-- start Data for this task --
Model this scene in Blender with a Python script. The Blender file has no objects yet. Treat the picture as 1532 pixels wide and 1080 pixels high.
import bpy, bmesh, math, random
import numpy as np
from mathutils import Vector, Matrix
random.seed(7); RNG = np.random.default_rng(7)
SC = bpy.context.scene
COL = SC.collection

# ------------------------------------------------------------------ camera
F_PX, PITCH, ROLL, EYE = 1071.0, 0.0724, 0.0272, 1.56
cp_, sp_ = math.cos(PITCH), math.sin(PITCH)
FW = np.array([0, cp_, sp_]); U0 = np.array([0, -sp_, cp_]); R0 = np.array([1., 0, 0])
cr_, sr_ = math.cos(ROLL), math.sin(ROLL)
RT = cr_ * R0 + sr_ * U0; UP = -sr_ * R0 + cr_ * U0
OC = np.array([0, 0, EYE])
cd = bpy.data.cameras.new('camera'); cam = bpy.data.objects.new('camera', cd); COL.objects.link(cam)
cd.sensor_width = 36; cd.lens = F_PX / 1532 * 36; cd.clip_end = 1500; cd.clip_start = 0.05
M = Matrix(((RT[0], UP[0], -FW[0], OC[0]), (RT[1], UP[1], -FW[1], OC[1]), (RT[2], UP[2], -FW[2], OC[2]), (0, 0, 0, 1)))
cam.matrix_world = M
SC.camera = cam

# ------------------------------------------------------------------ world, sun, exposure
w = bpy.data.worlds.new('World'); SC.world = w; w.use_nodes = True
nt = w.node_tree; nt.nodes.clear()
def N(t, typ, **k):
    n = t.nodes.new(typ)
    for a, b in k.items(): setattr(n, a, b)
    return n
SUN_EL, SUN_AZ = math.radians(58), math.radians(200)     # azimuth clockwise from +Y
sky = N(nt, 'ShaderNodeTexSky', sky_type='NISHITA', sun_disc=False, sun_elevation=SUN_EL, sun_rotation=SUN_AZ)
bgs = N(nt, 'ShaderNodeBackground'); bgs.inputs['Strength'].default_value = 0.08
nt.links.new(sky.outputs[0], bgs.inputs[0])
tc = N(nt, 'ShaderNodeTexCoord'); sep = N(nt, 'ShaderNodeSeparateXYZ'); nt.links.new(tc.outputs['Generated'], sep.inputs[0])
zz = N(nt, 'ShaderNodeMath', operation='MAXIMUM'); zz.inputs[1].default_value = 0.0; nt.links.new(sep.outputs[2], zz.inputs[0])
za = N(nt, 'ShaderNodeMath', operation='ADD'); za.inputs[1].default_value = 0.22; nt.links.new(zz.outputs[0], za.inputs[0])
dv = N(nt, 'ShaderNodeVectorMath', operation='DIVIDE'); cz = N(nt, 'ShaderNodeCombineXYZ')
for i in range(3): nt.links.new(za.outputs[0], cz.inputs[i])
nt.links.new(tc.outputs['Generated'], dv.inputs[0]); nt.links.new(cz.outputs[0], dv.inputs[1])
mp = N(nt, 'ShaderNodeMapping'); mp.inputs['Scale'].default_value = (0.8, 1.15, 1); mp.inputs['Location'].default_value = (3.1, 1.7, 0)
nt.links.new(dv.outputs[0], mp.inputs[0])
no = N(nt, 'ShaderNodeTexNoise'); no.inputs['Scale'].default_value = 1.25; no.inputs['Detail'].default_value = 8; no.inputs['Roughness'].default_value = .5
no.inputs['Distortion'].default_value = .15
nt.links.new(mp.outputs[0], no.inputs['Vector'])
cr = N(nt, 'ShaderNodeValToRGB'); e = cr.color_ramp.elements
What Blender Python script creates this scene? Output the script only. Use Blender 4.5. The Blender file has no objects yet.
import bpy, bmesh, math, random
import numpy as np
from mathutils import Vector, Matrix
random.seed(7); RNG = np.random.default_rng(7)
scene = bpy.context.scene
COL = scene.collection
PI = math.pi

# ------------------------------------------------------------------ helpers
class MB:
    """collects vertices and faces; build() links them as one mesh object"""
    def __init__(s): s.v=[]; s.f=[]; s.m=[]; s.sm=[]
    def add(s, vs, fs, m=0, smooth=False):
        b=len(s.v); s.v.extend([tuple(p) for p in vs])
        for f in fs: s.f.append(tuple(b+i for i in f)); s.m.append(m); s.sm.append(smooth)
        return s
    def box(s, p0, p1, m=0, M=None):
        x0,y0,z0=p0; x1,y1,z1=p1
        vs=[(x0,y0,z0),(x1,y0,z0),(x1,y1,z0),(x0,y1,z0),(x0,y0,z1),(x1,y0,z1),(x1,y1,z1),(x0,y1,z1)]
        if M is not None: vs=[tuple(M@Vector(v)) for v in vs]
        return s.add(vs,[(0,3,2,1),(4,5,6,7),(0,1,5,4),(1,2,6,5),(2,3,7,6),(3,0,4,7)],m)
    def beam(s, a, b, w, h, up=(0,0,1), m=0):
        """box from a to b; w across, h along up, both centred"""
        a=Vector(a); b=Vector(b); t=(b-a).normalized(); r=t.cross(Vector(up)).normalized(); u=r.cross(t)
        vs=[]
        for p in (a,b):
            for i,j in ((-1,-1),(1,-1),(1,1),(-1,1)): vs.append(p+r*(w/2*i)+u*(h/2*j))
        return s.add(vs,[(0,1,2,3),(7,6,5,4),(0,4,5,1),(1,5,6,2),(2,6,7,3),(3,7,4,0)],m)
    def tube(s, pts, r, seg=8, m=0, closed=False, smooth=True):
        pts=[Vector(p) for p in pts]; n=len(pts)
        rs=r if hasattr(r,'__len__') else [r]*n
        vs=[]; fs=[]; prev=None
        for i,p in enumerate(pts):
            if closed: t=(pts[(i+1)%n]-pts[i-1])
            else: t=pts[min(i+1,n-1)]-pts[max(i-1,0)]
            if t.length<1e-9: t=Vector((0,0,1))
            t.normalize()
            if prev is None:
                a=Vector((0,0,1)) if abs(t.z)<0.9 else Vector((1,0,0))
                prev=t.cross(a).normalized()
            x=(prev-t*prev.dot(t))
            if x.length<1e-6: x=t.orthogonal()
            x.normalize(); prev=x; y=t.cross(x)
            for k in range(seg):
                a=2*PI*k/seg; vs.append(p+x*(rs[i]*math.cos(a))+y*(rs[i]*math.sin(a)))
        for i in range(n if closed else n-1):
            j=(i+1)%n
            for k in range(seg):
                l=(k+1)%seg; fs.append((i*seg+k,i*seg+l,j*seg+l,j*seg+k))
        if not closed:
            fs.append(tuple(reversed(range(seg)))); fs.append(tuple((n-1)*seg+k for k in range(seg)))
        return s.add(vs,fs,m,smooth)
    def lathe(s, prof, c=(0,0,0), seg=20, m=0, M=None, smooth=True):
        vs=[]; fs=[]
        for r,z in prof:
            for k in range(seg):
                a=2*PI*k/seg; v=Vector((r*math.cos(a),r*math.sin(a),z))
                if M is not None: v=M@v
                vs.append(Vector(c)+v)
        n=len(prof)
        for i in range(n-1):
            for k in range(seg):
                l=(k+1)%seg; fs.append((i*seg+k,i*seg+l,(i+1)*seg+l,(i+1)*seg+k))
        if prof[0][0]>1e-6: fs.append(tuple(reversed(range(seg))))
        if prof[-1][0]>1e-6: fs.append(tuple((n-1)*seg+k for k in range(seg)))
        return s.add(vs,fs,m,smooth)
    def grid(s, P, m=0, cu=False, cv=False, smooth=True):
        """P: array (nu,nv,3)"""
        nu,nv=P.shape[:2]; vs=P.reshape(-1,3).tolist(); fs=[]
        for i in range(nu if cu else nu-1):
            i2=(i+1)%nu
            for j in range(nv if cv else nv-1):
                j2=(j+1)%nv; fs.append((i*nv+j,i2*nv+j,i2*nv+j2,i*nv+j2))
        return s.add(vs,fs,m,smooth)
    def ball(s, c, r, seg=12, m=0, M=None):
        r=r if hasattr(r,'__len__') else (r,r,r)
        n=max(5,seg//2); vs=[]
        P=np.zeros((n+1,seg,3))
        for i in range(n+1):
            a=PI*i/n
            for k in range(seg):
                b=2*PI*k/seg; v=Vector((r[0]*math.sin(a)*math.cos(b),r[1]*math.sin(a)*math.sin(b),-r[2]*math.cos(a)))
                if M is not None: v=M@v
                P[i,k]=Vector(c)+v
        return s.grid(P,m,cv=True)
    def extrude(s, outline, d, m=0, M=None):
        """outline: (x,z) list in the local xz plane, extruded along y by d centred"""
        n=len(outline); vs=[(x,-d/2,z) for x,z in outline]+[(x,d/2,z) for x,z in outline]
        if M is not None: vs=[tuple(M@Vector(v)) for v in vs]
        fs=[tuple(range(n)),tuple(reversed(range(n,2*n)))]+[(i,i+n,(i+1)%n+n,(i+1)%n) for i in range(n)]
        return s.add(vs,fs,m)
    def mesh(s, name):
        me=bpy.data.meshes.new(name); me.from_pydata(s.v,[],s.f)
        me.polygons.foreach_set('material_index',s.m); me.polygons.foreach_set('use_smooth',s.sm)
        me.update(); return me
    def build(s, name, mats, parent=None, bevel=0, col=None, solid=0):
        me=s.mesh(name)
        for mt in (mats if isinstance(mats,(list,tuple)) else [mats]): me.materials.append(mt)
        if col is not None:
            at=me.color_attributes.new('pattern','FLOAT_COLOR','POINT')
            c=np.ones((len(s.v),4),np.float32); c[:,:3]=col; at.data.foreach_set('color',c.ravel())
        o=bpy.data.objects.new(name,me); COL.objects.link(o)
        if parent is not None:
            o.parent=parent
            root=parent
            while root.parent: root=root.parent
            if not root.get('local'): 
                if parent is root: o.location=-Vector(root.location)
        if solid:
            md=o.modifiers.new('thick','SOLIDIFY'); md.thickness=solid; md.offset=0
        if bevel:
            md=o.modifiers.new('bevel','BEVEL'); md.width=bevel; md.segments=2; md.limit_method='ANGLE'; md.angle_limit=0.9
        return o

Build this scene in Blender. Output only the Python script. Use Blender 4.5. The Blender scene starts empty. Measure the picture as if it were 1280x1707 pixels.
-- end Data for this task --
# Required task
Starting with the line with "What Blender Python" and ending with the line with "PI = math.pi", extract every line exactly and nothing outside that span.

# Full response
What Blender Python script creates this scene? Output the script only. Use Blender 4.5. The Blender file has no objects yet.
import bpy, bmesh, math, random
import numpy as np
from mathutils import Vector, Matrix
random.seed(7); RNG = np.random.default_rng(7)
scene = bpy.context.scene
COL = scene.collection
PI = math.pi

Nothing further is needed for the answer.